Instructions for the task: Copy the full set of lines exactly as given.

──────── Data extract

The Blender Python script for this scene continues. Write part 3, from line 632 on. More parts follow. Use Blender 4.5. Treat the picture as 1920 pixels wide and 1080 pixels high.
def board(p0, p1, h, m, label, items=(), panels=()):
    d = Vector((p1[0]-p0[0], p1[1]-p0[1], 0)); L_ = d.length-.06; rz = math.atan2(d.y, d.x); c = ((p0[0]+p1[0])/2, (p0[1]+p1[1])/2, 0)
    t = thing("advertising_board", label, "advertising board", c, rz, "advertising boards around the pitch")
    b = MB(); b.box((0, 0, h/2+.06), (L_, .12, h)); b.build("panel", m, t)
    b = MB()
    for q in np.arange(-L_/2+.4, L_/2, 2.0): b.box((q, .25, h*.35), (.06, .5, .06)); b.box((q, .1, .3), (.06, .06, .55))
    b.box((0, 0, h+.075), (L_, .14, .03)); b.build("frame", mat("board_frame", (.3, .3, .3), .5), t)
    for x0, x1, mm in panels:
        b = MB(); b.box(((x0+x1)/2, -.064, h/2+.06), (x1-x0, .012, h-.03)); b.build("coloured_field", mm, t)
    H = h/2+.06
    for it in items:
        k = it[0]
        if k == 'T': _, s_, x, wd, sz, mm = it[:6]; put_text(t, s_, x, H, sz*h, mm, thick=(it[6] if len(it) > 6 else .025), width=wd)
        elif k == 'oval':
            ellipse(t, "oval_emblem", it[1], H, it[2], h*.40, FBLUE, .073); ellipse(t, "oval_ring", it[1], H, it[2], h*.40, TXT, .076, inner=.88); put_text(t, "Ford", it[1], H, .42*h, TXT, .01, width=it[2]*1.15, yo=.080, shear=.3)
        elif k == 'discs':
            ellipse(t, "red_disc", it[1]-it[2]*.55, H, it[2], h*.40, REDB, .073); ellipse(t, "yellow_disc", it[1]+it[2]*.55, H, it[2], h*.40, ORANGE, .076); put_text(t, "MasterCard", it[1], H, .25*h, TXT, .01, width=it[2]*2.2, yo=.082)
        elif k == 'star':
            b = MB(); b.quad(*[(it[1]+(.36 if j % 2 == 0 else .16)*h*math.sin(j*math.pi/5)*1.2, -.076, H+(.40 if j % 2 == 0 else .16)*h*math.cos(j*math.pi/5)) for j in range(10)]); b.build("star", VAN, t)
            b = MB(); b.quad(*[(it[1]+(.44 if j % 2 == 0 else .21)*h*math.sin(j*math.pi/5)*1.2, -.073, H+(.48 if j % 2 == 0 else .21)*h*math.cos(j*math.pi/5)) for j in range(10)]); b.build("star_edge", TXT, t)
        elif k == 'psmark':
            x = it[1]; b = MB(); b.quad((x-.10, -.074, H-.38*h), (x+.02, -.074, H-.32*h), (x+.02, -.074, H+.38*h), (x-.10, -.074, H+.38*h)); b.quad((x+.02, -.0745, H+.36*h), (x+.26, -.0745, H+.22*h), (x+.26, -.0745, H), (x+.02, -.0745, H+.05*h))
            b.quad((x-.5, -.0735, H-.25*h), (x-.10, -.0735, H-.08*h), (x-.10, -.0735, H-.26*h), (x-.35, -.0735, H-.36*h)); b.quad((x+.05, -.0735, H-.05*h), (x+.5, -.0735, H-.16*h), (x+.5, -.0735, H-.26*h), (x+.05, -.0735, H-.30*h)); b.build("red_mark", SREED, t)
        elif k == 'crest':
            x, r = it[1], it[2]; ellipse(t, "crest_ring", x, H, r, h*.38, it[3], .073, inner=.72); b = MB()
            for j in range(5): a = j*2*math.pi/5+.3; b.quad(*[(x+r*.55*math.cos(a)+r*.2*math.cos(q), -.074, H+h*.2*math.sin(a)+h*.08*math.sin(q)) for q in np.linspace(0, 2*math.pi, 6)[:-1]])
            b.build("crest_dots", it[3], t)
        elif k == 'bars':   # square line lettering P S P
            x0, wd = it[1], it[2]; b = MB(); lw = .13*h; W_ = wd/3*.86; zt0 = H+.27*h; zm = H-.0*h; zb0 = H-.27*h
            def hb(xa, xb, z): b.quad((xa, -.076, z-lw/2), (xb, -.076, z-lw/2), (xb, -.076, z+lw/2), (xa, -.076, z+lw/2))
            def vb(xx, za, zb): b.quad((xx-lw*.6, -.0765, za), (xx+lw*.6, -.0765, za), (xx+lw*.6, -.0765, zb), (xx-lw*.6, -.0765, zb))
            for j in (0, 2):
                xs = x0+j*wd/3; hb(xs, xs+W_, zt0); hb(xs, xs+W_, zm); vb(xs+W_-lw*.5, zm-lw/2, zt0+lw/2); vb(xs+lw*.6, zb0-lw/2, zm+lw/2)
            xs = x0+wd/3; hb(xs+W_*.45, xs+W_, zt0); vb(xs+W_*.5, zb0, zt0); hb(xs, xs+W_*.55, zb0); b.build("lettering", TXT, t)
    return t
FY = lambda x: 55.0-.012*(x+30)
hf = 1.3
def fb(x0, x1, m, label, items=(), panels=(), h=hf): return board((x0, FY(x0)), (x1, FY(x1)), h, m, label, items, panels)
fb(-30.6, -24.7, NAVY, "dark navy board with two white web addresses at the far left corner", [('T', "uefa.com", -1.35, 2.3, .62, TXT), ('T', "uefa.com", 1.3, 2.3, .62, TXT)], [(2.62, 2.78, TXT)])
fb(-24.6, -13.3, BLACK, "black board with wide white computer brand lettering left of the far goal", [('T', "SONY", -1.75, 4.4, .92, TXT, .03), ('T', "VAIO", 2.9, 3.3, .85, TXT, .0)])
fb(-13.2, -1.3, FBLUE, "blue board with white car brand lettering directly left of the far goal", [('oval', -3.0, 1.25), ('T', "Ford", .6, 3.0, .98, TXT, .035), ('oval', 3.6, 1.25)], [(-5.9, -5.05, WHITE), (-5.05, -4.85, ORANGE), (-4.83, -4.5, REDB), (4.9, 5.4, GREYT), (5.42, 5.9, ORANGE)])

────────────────

Reply to the task:
The Blender Python script for this scene continues. Write part 3, from line 632 on. More parts follow. Use Blender 4.5. Treat the picture as 1920 pixels wide and 1080 pixels high.
def board(p0, p1, h, m, label, items=(), panels=()):
    d = Vector((p1[0]-p0[0], p1[1]-p0[1], 0)); L_ = d.length-.06; rz = math.atan2(d.y, d.x); c = ((p0[0]+p1[0])/2, (p0[1]+p1[1])/2, 0)
    t = thing("advertising_board", label, "advertising board", c, rz, "advertising boards around the pitch")
    b = MB(); b.box((0, 0, h/2+.06), (L_, .12, h)); b.build("panel", m, t)
    b = MB()
    for q in np.arange(-L_/2+.4, L_/2, 2.0): b.box((q, .25, h*.35), (.06, .5, .06)); b.box((q, .1, .3), (.06, .06, .55))
    b.box((0, 0, h+.075), (L_, .14, .03)); b.build("frame", mat("board_frame", (.3, .3, .3), .5), t)
    for x0, x1, mm in panels:
        b = MB(); b.box(((x0+x1)/2, -.064, h/2+.06), (x1-x0, .012, h-.03)); b.build("coloured_field", mm, t)
    H = h/2+.06
    for it in items:
        k = it[0]
        if k == 'T': _, s_, x, wd, sz, mm = it[:6]; put_text(t, s_, x, H, sz*h, mm, thick=(it[6] if len(it) > 6 else .025), width=wd)
        elif k == 'oval':
            ellipse(t, "oval_emblem", it[1], H, it[2], h*.40, FBLUE, .073); ellipse(t, "oval_ring", it[1], H, it[2], h*.40, TXT, .076, inner=.88); put_text(t, "Ford", it[1], H, .42*h, TXT, .01, width=it[2]*1.15, yo=.080, shear=.3)
        elif k == 'discs':
            ellipse(t, "red_disc", it[1]-it[2]*.55, H, it[2], h*.40, REDB, .073); ellipse(t, "yellow_disc", it[1]+it[2]*.55, H, it[2], h*.40, ORANGE, .076); put_text(t, "MasterCard", it[1], H, .25*h, TXT, .01, width=it[2]*2.2, yo=.082)
        elif k == 'star':
            b = MB(); b.quad(*[(it[1]+(.36 if j % 2 == 0 else .16)*h*math.sin(j*math.pi/5)*1.2, -.076, H+(.40 if j % 2 == 0 else .16)*h*math.cos(j*math.pi/5)) for j in range(10)]); b.build("star", VAN, t)
            b = MB(); b.quad(*[(it[1]+(.44 if j % 2 == 0 else .21)*h*math.sin(j*math.pi/5)*1.2, -.073, H+(.48 if j % 2 == 0 else .21)*h*math.cos(j*math.pi/5)) for j in range(10)]); b.build("star_edge", TXT, t)
        elif k == 'psmark':
            x = it[1]; b = MB(); b.quad((x-.10, -.074, H-.38*h), (x+.02, -.074, H-.32*h), (x+.02, -.074, H+.38*h), (x-.10, -.074, H+.38*h)); b.quad((x+.02, -.0745, H+.36*h), (x+.26, -.0745, H+.22*h), (x+.26, -.0745, H), (x+.02, -.0745, H+.05*h))
            b.quad((x-.5, -.0735, H-.25*h), (x-.10, -.0735, H-.08*h), (x-.10, -.0735, H-.26*h), (x-.35, -.0735, H-.36*h)); b.quad((x+.05, -.0735, H-.05*h), (x+.5, -.0735, H-.16*h), (x+.5, -.0735, H-.26*h), (x+.05, -.0735, H-.30*h)); b.build("red_mark", SREED, t)
        elif k == 'crest':
            x, r = it[1], it[2]; ellipse(t, "crest_ring", x, H, r, h*.38, it[3], .073, inner=.72); b = MB()
            for j in range(5): a = j*2*math.pi/5+.3; b.quad(*[(x+r*.55*math.cos(a)+r*.2*math.cos(q), -.074, H+h*.2*math.sin(a)+h*.08*math.sin(q)) for q in np.linspace(0, 2*math.pi, 6)[:-1]])
            b.build("crest_dots", it[3], t)
        elif k == 'bars':   # square line lettering P S P
            x0, wd = it[1], it[2]; b = MB(); lw = .13*h; W_ = wd/3*.86; zt0 = H+.27*h; zm = H-.0*h; zb0 = H-.27*h
            def hb(xa, xb, z): b.quad((xa, -.076, z-lw/2), (xb, -.076, z-lw/2), (xb, -.076, z+lw/2), (xa, -.076, z+lw/2))
            def vb(xx, za, zb): b.quad((xx-lw*.6, -.0765, za), (xx+lw*.6, -.0765, za), (xx+lw*.6, -.0765, zb), (xx-lw*.6, -.0765, zb))
            for j in (0, 2):
                xs = x0+j*wd/3; hb(xs, xs+W_, zt0); hb(xs, xs+W_, zm); vb(xs+W_-lw*.5, zm-lw/2, zt0+lw/2); vb(xs+lw*.6, zb0-lw/2, zm+lw/2)
            xs = x0+wd/3; hb(xs+W_*.45, xs+W_, zt0); vb(xs+W_*.5, zb0, zt0); hb(xs, xs+W_*.55, zb0); b.build("lettering", TXT, t)
    return t
FY = lambda x: 55.0-.012*(x+30)
hf = 1.3
def fb(x0, x1, m, label, items=(), panels=(), h=hf): return board((x0, FY(x0)), (x1, FY(x1)), h, m, label, items, panels)
fb(-30.6, -24.7, NAVY, "dark navy board with two white web addresses at the far left corner", [('T', "uefa.com", -1.35, 2.3, .62, TXT), ('T', "uefa.com", 1.3, 2.3, .62, TXT)], [(2.62, 2.78, TXT)])
fb(-24.6, -13.3, BLACK, "black board with wide white computer brand lettering left of the far goal", [('T', "SONY", -1.75, 4.4, .92, TXT, .03), ('T', "VAIO", 2.9, 3.3, .85, TXT, .0)])
fb(-13.2, -1.3, FBLUE, "blue board with white car brand lettering directly left of the far goal", [('oval', -3.0, 1.25), ('T', "Ford", .6, 3.0, .98, TXT, .035), ('oval', 3.6, 1.25)], [(-5.9, -5.05, WHITE), (-5.05, -4.85, ORANGE), (-4.83, -4.5, REDB), (4.9, 5.4, GREYT), (5.42, 5.9, ORANGE)])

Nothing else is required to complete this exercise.